Perceber sensorialmente não é tão difícil. Afinal nossos sentidos estão em choque direto com a materialidade dos elementos que constituem o mundo donde estamos inseridos. Difícil é transformar essas sensações apreendidas pelos órgãos sensoriais em códigos analisáveis pela cognição. Isso exige um alto grau de dedicação ao experimento. As palavras soam estranhas, pois adaptar conceitos a sensações abstratas, como já foi dito, tem algo de “artificial”. É com o passar das existências que rompemos os limites da materialidade que embota nossos sentidos e pensamentos.
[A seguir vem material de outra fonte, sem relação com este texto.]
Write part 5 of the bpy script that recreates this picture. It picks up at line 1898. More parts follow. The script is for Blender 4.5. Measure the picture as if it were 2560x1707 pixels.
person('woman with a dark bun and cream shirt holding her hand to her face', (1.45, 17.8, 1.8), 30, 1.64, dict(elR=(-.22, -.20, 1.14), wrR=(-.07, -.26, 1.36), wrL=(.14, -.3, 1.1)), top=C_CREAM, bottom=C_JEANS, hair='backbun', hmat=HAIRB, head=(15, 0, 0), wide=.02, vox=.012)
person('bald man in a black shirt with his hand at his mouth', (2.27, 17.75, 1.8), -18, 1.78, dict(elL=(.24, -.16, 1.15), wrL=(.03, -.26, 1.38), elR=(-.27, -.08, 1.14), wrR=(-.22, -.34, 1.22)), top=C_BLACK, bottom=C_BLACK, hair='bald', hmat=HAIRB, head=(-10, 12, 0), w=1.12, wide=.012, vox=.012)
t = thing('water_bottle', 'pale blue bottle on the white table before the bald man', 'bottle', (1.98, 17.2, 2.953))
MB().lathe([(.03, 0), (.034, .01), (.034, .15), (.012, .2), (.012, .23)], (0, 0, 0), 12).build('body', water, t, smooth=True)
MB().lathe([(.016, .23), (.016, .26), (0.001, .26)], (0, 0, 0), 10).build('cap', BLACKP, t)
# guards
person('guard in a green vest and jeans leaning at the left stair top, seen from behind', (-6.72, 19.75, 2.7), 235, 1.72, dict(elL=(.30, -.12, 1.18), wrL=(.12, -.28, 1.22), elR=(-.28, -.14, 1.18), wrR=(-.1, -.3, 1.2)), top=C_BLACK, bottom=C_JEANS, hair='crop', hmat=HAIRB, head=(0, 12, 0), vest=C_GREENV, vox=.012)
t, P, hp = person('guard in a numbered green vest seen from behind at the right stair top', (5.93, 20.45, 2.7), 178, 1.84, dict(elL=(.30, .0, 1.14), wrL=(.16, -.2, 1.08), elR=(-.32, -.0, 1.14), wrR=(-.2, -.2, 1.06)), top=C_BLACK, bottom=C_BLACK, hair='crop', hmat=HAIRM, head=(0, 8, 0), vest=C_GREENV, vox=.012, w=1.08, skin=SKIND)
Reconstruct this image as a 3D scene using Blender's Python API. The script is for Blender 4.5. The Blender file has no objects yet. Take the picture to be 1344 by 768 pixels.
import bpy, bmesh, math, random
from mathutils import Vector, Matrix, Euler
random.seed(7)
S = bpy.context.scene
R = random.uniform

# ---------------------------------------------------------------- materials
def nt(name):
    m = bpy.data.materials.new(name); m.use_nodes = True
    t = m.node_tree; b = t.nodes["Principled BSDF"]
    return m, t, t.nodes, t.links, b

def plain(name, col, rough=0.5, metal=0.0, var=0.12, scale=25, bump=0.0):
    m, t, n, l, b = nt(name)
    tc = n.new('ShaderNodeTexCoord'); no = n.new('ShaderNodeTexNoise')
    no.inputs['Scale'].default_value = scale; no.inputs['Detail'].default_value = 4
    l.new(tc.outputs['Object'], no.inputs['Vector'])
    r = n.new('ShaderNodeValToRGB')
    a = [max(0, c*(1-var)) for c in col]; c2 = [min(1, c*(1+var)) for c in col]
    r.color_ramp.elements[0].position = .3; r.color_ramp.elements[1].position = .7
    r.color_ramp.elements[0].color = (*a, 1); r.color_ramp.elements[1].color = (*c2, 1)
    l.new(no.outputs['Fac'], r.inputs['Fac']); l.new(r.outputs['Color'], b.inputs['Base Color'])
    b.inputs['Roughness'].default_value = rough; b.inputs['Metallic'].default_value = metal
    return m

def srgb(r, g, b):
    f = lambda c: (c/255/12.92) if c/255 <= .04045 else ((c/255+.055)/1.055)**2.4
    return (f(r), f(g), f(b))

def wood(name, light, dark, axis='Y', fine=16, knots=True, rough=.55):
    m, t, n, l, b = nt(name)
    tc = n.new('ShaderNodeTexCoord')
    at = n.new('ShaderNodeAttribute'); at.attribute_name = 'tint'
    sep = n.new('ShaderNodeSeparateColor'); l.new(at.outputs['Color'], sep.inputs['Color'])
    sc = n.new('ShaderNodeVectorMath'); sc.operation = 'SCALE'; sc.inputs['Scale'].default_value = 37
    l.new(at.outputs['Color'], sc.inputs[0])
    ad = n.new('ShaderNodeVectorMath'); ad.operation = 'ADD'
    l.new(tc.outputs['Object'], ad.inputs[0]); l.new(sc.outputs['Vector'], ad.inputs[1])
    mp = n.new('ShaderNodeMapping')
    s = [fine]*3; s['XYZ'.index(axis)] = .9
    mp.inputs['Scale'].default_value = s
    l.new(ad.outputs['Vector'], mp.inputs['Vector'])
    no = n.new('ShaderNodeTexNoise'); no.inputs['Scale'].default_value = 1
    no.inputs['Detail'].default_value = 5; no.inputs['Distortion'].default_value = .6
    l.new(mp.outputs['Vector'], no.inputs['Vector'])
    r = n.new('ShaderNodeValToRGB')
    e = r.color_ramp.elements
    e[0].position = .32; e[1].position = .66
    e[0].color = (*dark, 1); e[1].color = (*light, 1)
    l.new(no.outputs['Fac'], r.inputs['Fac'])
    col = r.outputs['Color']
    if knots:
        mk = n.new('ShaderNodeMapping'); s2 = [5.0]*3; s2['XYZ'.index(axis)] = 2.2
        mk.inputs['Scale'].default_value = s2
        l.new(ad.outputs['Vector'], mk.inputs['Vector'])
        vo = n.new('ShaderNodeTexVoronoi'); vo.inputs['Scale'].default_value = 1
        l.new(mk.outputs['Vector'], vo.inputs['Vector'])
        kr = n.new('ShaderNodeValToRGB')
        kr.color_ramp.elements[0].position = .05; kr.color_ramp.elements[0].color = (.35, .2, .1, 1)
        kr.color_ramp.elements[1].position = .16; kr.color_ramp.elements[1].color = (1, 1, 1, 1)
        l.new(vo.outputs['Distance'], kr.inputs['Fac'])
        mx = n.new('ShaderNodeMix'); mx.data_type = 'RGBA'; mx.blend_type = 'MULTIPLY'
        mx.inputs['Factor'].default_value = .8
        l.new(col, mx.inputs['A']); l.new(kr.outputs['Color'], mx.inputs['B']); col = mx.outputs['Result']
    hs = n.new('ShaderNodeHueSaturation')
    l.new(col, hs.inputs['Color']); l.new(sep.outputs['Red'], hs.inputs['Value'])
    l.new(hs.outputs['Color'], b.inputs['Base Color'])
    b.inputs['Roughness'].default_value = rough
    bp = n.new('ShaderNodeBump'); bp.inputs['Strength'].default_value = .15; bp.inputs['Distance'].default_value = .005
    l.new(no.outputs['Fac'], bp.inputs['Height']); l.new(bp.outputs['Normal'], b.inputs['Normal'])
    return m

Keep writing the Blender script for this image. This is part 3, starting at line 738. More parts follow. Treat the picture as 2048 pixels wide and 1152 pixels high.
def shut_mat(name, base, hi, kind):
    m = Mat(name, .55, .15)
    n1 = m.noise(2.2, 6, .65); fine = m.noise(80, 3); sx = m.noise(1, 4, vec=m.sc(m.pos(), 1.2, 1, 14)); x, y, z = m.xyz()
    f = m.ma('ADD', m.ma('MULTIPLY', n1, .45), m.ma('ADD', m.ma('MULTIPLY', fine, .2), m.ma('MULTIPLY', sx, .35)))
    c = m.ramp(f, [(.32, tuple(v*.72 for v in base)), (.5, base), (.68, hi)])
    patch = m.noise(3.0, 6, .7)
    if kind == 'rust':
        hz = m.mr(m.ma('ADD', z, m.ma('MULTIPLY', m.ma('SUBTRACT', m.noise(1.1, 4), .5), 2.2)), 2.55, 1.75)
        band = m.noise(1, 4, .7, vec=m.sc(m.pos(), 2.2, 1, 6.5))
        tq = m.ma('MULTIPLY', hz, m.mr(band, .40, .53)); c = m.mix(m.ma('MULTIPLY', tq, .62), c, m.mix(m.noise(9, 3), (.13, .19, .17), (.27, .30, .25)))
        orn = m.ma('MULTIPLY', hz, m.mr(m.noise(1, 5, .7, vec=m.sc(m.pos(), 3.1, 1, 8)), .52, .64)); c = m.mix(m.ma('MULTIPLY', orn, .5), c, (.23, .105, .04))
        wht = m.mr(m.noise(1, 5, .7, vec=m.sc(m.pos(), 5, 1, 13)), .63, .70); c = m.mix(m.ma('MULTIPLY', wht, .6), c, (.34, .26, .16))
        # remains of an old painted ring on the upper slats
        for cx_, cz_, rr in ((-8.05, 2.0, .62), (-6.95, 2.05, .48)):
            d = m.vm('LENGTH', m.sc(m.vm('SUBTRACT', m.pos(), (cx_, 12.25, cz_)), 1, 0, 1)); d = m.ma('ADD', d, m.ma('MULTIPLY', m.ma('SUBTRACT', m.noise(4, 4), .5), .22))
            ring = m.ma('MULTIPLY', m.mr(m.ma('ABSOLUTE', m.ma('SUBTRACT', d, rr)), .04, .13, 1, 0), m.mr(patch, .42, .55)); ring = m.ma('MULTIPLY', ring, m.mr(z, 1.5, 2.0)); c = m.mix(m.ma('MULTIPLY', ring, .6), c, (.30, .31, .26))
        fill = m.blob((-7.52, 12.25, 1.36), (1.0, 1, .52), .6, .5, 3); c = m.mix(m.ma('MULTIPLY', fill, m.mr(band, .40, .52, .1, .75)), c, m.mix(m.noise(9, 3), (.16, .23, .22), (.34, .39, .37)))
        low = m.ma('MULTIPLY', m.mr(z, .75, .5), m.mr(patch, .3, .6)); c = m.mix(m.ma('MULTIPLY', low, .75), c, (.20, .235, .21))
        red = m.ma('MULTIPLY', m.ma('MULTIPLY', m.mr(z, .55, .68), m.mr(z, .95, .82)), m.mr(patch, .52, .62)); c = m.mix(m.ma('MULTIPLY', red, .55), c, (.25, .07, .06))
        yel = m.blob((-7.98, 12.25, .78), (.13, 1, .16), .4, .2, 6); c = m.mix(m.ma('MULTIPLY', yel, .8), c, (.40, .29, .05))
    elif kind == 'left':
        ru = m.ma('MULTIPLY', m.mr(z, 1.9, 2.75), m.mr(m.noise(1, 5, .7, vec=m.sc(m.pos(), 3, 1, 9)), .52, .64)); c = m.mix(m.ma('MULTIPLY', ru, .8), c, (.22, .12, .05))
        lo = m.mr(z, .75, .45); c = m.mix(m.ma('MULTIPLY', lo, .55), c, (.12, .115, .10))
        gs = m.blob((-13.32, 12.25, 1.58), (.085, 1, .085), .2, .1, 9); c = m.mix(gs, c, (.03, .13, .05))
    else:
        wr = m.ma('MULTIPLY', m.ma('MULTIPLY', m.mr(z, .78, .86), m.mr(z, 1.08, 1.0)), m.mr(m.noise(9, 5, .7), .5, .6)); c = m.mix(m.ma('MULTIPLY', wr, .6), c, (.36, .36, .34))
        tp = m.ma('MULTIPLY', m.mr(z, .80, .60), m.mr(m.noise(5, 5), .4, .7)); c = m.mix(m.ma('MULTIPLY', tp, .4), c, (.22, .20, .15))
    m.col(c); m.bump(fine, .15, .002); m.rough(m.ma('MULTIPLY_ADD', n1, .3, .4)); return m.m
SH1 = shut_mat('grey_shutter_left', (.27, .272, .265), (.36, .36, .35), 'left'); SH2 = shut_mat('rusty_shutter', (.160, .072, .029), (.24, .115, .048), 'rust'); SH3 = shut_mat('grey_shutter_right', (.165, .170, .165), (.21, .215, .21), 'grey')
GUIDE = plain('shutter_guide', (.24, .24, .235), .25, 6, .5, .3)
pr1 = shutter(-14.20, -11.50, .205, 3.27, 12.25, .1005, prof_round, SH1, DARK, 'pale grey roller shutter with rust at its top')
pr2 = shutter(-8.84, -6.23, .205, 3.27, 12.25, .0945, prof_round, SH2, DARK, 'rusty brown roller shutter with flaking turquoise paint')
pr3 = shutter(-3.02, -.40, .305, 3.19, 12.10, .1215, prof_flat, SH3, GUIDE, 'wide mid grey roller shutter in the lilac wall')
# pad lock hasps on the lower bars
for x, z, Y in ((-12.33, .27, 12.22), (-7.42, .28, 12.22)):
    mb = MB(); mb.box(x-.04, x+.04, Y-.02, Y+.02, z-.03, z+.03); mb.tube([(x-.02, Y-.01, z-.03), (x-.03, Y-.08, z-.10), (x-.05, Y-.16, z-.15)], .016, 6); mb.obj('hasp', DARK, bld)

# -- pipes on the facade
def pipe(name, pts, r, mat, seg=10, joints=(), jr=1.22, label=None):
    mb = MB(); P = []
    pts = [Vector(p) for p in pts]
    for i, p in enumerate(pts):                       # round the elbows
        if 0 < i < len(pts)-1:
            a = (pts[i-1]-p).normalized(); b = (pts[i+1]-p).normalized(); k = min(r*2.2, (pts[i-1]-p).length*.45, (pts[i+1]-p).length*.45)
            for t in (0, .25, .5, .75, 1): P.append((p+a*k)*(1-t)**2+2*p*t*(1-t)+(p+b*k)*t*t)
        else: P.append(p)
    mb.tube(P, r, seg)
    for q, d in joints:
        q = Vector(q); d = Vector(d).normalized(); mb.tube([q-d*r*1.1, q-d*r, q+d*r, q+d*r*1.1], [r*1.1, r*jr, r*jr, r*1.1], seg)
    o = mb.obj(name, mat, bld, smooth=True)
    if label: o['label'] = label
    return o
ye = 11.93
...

Nesta perspectiva de pesquisa da própria sensorialidade, podemos aprofundar saberes a respeito de processos artísticos. O que sentimos quando estamos pintando? Que alterações ocorrem na parte física de nossos corpos? -Quem não se impressiona ao ver um artista trabalhando, submerso em seu processo de criação? O que passa na cabeça dele, e o que está sentindo naquele momento? Isto só ele pode dizer. Isto só nós podemos relatar. Nenhum ser externo ao sentir pode descrevê-lo. Isso é o que temos de mais nosso, e é o que ninguém pode tirar.